The move by the state to purchase electricity would follow a precedent set by the state Department of Water Resources, which has spent roughly $30 million in recent weeks to stave off rolling blackouts.

The department bought about 24,000 megawatt hours of electricity Thursday and Friday to bolster the power supply in the face of possible outages, Carl Torgersen, the department’s chief of utility operations, said Saturday.

The department, acting under authority of emergency orders by U.S. Energy Secretary Bill Richardson, also bought power last month.

The Water Resources department is sometimes called on to provide emergency water supplies, but the multimillion dollar electricity purchases were groundbreaking.

“(This) is something we’ve never done before,” Torgersen said. “We’re in a new era with deregulation.”

Energy Secretary Richardson on Thursday extended an emergency order requiring out-of-state power suppliers to direct excess power to California and to keep selling to PG&E and SoCal Edison despite their poor credit.

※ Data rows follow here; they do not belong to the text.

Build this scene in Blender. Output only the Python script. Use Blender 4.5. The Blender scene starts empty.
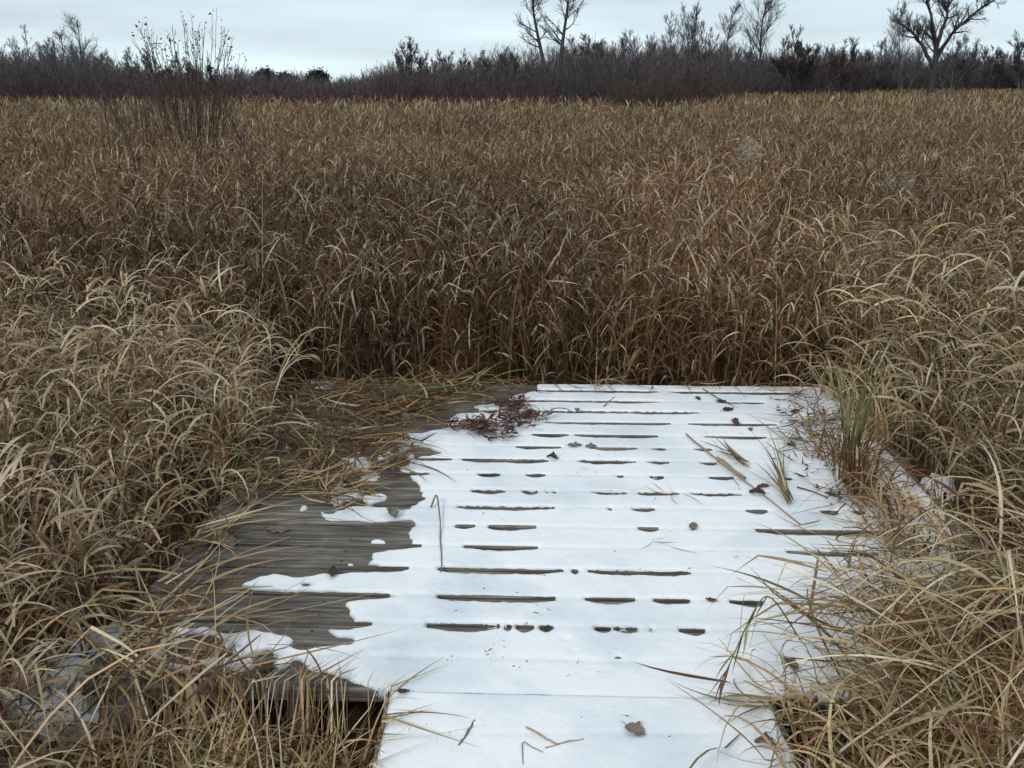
import bpy, math, random
import numpy as np
from mathutils import Vector, Matrix, Euler

R = math.radians
rng = np.random.default_rng(7)
scene = bpy.context.scene
col = scene.collection

# ------------------------------------------------------------------ camera
CAM_H = 1.5
PITCH = R(18.8)
F = 887.0
cam_data = bpy.data.cameras.new('camera')
cam_data.sensor_width = 36.0
cam_data.lens = 36.0 * F / 1024.0
cam_data.clip_start = 0.05
cam_data.clip_end = 6000
cam = bpy.data.objects.new('camera', cam_data)
col.objects.link(cam)
cam.location = (0, 0, CAM_H)
cam.rotation_euler = (R(90) - PITCH, 0, 0)
scene.camera = cam

# ------------------------------------------------------------------ view
scene.view_settings.view_transform = 'Standard'
scene.view_settings.look = 'None'
scene.view_settings.gamma = 1.0
scene.view_settings.exposure = 0.10
scene.view_settings.use_curve_mapping = False
scene.render.engine = 'CYCLES'
scene.cycles.max_bounces = 6
scene.cycles.diffuse_bounces = 3
scene.cycles.glossy_bounces = 2
scene.cycles.transmission_bounces = 3
scene.cycles.use_adaptive_sampling = True
scene.cycles.adaptive_threshold = 0.02

# ------------------------------------------------------------------ sky
SUN_EL, SUN_ROT = R(38), R(215)
world = bpy.data.worlds.new('World')
scene.world = world
world.use_nodes = True
nt = world.node_tree
for n in list(nt.nodes):
    nt.nodes.remove(n)
def N(t, **kw):
    n = nt.nodes.new(t)
    for k, v in kw.items():
        setattr(n, k, v)
    return n
out = N('ShaderNodeOutputWorld')
bg = N('ShaderNodeBackground'); bg.inputs['Strength'].default_value = 0.1
sky = N('ShaderNodeTexSky', sky_type='NISHITA')
sky.sun_disc = False
sky.sun_elevation = SUN_EL
sky.sun_rotation = SUN_ROT
sky.air_density = 1.0; sky.dust_density = 2.0; sky.ozone_density = 1.2
tc = N('ShaderNodeTexCoord')
sep = N('ShaderNodeSeparateXYZ')
nt.links.new(tc.outputs['Generated'], sep.inputs[0])
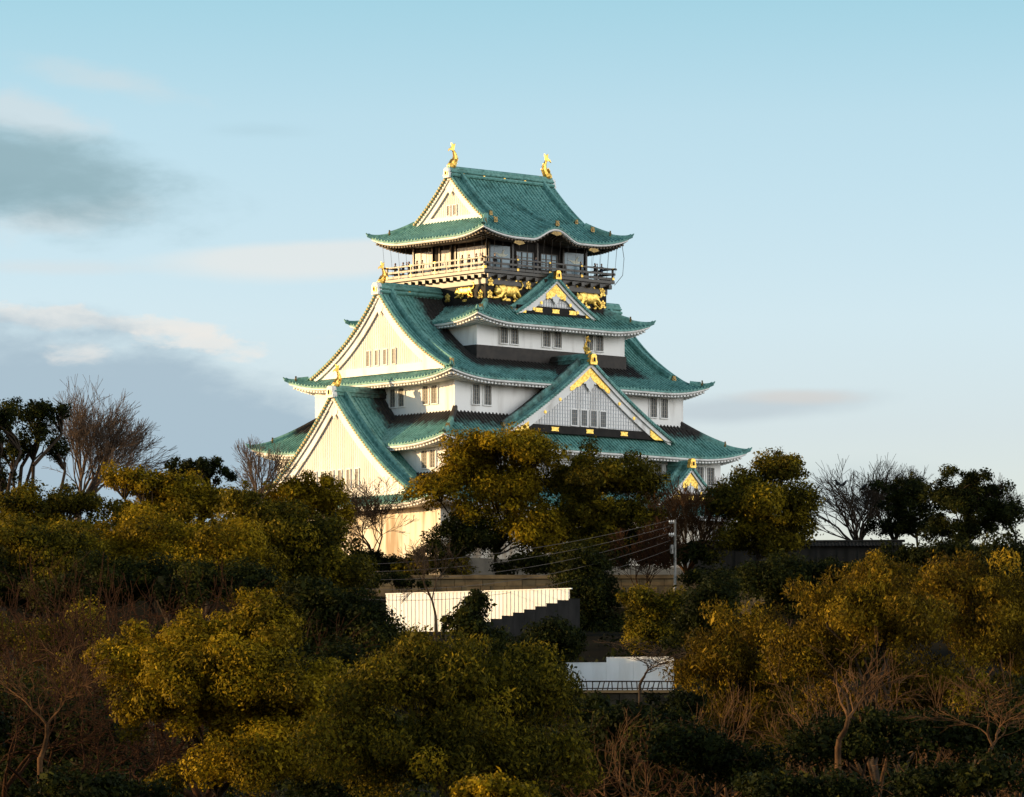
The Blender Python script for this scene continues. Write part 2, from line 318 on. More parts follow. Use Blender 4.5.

Gov. Davis on Saturday asked Clinton to use his emergency powers to direct Richardson to issue a similar order that would apply to natural gas.

Provisions of the Natural Gas Policy Act of 1978 could be invoked to require out-of-state natural gas producers to continue supplying PG&E, Davis said.

“There is an imminent impact to public welfare based on the prospect of natural gas interruptions, including the exacerbating effect such interruptions would have on California’s electricity grid,” Davis said in a statement. “This imminent gas shortage endangers the supply of natural gas both for PG&E‘S residential and business customers and also for service to electric generating plants in northern and central California.”

California has been strapped for power for months because of a failure to anticipate rising demand; a rise in prices for natural gas needed to run generating plants; the shuttering of numerous plants for maintenance and the effects of deregulation. With many plants now in the hands of wholesalers, the prices utility companies pay for electricity have increased fivefold in California since last summer.

Power reserves in California dipped below 2 percent Thursday after a storm cut production at a key nuclear power plant. That led Thursday and Friday to Stage 3 emergencies, which alerted Californians that rolling blackouts might be needed to relieve a power grid operating with minimal reserves. Ultimately the state made it through those emergencies without forced outages.

Davis and governors John Kitzhaber of Oregon and Gary Locke of Washington have urged residents to cut their electricity use by as much 10 percent while federal, state and corporate officials try to solve the region’s power crisis.

Davis also plans to cut California electricity use during peak periods by at least 5 percent by Tuesday.

Davis and California’s two largest investor-owned utilities have pointed fingers at energy wholesalers in the power crisis, saying they have exacerbated it by taking advantage of the tight supplies for their own profit.

PG&E and SoCal Edison say they have lost more than $9 billion because of wholesale price increases and the state’s 1996 deregulation law that froze rate hikes. The utilities, which recently won permission to raise rates, said the temporary increases approved by the Public Utilities Commission weren’t enough and have warned they could go bankrupt if something isn’t done.

Sen. Dianne Feinstein, D-Calif., said she would propose legislation to give the U.S. energy secretary authority to cap skyrocketing wholesale electricity prices in 11 western states. It would let the secretary impose a temporary wholesale price cap if there is “unjust pricing” and would remain in effect until prices stabilized, said Howard Gantman, the senator’s spokesman.

“We think people will listen to this,” Gantman said. “People in other states are realizing that how California goes, so goes the West.”